Como era de se esperar, com a introdução do novo regime, diversas questões se colocam e intenso tem sido o trabalho do Cade em regulamentá-las. Neste sentido, o Regimento Interno, aprovado em 29 de maio de 2012, cumpriu seu papel de trazer esclarecimento e maior previsibilidade a parte de diversas destas questões. Da mesma forma o fizeram outras Resoluções editadas pelo Cade.[5] 

Porém, enquanto o Cade trabalha em seu novo guia de análise de concentrações horizontais e de restrições verticais, ainda restam definições de grande controvérsia para o Conselho, como o esclarecimento de diversas questões envolvendo notificações de operações de fundos, demasiadamente abrangentes, bem como questões de definição de conceitos relativo a contratos associativos. Novas resoluções são esperadas neste sentido. 

Recente reforma feita pelo Cade também diz respeito a alterações na sua política de negociação de termo de compromisso de cessação — os conhecidos TCCs. O requisito compulsório de cooperação, contribuição e, especialmente, confissão, para que haja qualquer tipo de acordo com as autoridades em casos de cartel, encerrando-se a investigação com relação ao proponente, tende a reduzir, na opinião de muitos, os incentivos para negociações. A exposição criminal e cível para ações de reparação de danos pesará ainda mais na decisão das empresas. Tratou-se, portanto, de uma resolução que de fato reforça a importância do instituto da leniência, ao elevar o ônus de uma negociação de TCC a posteriori. Por outro lado, trouxe a reforma maior previsibilidade nas reduções de penas decorrentes de tais acordos. 

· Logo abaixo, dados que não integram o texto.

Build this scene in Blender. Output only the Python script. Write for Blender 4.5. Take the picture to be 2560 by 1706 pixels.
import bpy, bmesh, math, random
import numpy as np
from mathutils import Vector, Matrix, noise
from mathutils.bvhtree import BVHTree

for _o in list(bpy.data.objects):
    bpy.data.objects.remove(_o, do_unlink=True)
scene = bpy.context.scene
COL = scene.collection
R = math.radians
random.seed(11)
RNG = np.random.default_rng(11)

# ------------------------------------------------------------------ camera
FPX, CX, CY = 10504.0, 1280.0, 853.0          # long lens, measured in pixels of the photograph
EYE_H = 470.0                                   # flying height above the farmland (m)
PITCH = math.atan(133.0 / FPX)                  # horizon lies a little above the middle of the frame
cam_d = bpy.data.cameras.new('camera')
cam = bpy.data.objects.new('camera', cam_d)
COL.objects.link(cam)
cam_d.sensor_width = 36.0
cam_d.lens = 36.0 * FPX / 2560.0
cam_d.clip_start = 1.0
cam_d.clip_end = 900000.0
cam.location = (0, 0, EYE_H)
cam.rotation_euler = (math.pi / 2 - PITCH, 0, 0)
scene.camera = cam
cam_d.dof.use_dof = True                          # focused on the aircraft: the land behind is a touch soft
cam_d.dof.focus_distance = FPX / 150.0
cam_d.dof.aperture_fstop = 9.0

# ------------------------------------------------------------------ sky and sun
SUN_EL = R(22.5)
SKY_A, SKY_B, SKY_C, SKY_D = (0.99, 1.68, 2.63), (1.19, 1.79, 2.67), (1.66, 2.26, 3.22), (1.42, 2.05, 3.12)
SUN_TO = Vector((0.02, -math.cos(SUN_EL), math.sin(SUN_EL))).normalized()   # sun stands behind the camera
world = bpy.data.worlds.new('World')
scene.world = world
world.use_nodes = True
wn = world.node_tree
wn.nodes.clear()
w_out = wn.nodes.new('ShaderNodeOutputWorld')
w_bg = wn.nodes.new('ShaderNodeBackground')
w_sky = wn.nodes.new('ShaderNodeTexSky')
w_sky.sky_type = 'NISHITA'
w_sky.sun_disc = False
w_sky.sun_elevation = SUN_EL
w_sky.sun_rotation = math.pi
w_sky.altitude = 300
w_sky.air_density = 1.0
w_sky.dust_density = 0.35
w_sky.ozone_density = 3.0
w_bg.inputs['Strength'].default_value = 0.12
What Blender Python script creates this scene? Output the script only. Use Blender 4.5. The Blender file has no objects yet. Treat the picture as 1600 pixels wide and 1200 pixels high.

Em resumo, ainda que se possa identificar elementos que merecem maior cuidado por parte das autoridades de defesa da concorrência, o balanço deste primeiro ano de aplicação da Lei 12.529/2011 é bastante positivo. O medo do novo, inerente à tradicionalista sociedade brasileira, dá espaço a uma relação de maior respeito e diálogo entre a administração e seus administrados. Os mecanismos introduzidos têm funcionado, pendentes, contudo, de certos ajustes, inevitáveis. Espera-se, somente, que tais ajustes venham ao longo do segundo aniversário da lei.


[1] Ato de Concentração nº 08700.006437/2012-13 – WP Roaming III S.à.r.l. e Syniverse Holdings Inc. Ato de Concentração nº 08700.009882/2012-35 – Munksjo AB e Ahlstrom Corporation.

[2]  A operação entre Kroton Educacional e Anhanguera Educacional anunciada em abril de 2013 deve ser notificada em breve ao CADE.

[3]  Em março de 2013 a Superintendência – Geral do CADE promoveu operação de busca e apreensão no âmbito da investigação de suposto cartel no mercado de farinha de trigo no nordeste brasileiro. Em fevereiro de 2013 foi instaurada investigação para apuração de cartel em licitações públicas para a contratação de serviços de tecnologia da informação no Distrito Federal. Em novembro de 2012 foi instaurada investigação para apurar suposto cartel no mercado de transporte coletivo de passageiros sob regime de fretamento na região de Campinas – SP. No mesmo mês foi realizada operação de busca e apreensão em diversas cidades brasileiras para apurar a prática de cartel no mercado de silicatos. Em setembro de 2012 foi realizada operação de busca e apreensão no âmbito de investigação de suposto cartel entre empresas salineiras do Estado do Rio Grande do Norte. No mesmo mês também houve busca e apreensão referente a investigação de cartel em licitações para a compra de uniformes, mochilas e material escolar no Estado de São Paulo. 

[4] Processo Administrativo nº 08012.001271/2001-44 (Procon-SP x SKF do Brasil Ltda.) e Processo Administrativo nº 08012.006923/2002-18 (SDE x Associação Brasileira de Agências de Viagens do Rio de Janeiro – ABAV/RJ).

[5] Resolução n. 2, de 29 de maio de 2012, trata do conceito de controle e grupo econômico; a Resolução n. 5, de 6 de março de 2013, disciplina os procedimentos relativos ao termo de compromisso de cessação; já a Resolução n. 6, de 3 de abril de 2013, trata da forma de fiscalização das decisões e acordos.